Wednesday, July 26, 2006

Beach House on the Moon

With all of this talk about the moon and space travel, I thought I’d post a portion of one of my older columns. In general I disprove of anything that I haven’t written in the last year or so. Usually, before I’d post old writing it would be reworked. Today, I’m lazy. Plus, this piece was very time-dependent and is now somewhat outdated. Most people, including the President, pretend that this particular press conference never happened. It was a major flop. There is also a reference to Lance Bass going to space. He didn’t.

Note: I wasn’t actually at the press conference. I was in my recliner eating cold pizza watching the Simpsons.

Without further ado, a portion of the unedited version of...

BEACH HOUSE ON THE MOON

“Using the crew exploration vehicle, we will undertake extended human missions to the moon as early as 2015, with the goal of living and working there for increasingly extended periods of time.”

Whoa! Stop the presses. Excuse me Mr. President, but I was never informed of such plans. Mars…fine, let’s go for it, but the moon?? ? No one asked me for permission.
Who am I? I just happen to be an owner of the moon, who appreciates to be kept in the know when decisions are made involving my property.


This year for Christmas, my brother purchased me an acre of land on the moon for the bargain price of $35.00. The one-acre of land represents the largest thing that I own. Area G11, Quadrant Alpha, Lot Number 6/1190 located 001 squares south and 006 squares east of the extreme or 6-10 degrees north and 20-24 degrees east, is harmoniously located on the northwest portion of the Sea of Tranquility, near the Crater of Argo.

Slices of the big cheese can be purchased from the self-proclaimed “Head Cheese,” Dennis Hope. In 1980, Hope found a loophole in a UN treaty that prevented governments from owning extraterrestrial property, but failed to ban ownership by individuals and corporations. Hope laid claim to the surface of the moon and the eight other planets, forming the Lunar Embassy (http://www.lunarembassy.com/) - one-stop shopping for your extraterrestrial real estate needs.

Mr. President, as an owner of the moon, I hope that you plan to treat it with the respect with which we have treated our own planet. What are your plans for the moon?

“…the moon is home to abundant resources. Its soil contains raw materials that might be harvested and processed into rocket fuel or breathable air.”

Hold on a second sir…Maybe you were unaware of this, but I also am an owner of the mineral rights from the surface of my one-acre to a depth of three kilometers inclusively. I believe that I should be consulted or compensated for property being dug-up, thrown into a rocket, and burnt away. Maybe if I were to accompany the mission…

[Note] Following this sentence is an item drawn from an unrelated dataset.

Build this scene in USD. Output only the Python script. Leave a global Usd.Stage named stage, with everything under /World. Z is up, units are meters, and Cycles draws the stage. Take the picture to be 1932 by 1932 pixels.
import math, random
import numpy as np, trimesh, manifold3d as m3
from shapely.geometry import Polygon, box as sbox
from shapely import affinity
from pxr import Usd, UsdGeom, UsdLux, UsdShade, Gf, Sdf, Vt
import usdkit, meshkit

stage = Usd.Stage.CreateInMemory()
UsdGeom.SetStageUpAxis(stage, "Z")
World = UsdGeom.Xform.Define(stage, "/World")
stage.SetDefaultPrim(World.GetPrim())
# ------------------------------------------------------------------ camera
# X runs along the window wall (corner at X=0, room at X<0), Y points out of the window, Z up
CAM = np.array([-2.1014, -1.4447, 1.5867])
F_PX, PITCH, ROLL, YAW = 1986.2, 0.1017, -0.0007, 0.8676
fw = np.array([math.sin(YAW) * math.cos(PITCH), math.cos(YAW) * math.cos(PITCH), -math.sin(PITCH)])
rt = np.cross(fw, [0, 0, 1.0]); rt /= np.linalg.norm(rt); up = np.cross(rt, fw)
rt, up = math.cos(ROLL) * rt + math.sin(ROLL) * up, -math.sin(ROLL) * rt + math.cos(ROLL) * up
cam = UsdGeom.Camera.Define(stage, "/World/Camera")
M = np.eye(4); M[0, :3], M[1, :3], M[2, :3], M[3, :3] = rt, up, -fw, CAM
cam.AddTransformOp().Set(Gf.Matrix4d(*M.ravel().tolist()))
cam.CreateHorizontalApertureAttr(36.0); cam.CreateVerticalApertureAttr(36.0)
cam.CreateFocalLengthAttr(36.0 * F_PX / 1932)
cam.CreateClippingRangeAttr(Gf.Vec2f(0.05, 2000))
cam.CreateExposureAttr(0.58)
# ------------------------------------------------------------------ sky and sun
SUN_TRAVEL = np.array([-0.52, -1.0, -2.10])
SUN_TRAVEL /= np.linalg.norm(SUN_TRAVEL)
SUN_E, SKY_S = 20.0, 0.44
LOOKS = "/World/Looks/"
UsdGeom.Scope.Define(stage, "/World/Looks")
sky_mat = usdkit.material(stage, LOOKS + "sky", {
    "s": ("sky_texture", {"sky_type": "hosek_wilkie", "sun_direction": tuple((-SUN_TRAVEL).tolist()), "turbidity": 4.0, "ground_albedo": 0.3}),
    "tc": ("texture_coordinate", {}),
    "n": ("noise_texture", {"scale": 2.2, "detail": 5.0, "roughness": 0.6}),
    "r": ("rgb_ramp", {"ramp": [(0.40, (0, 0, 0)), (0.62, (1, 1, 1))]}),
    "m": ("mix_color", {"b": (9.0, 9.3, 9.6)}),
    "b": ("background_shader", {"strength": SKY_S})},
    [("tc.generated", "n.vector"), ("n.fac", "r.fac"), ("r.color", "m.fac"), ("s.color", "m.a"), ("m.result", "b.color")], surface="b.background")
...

“Eugene Cernan, who is with us today, the last man to set foot on the lunar surface, said this as he left: ‘We leave as we came and, God willing, as we shall return, with peace, and hope for all mankind.’ “America will make those words come true.”

Mr. President, please, I do not appreciate being interrupted. If there is no place for me in your plans, or respect of my ownership, I will be forced to take matters into my own hands. I love to travel to far off places and a trip to the moon has always been on my list of things to do; I am not beyond seeking the aide of the Russians. They have similar plans in the works and hope to revisit the moon by 2014, a year sooner than NASA. Sir I must remind you that the Russian’s can be bought. In 2015 when you visit the moon and Man Band member/Astronaut, Lance Bass, steps onto the Lunar surface, do not be surprised to see a sign driven into the ground: ‘Private Property. No Trespassing: Any violators will be prosecuted!’

“The vision I outline today is a journey, not a race.”

I respect that sir, I really do. But, please respect my rights as well. In the future I hope to develop an environmentally friendly get-away for the earthbound on my one-acre. Beachfront on the Sea of Tranquility guarantees to be an ideal location for a dive resort. Customers will have lunar diving a few “small steps for man” away from the front door of the Beach House. There is no atmosphere, promising that customers will return home with the tan of their life. What do you think?

“Let us continue the journey. May God bless.”

I’ll pencil you and Laura in for the grand opening. It’ll be great; I’ve booked Jimmy Buffett.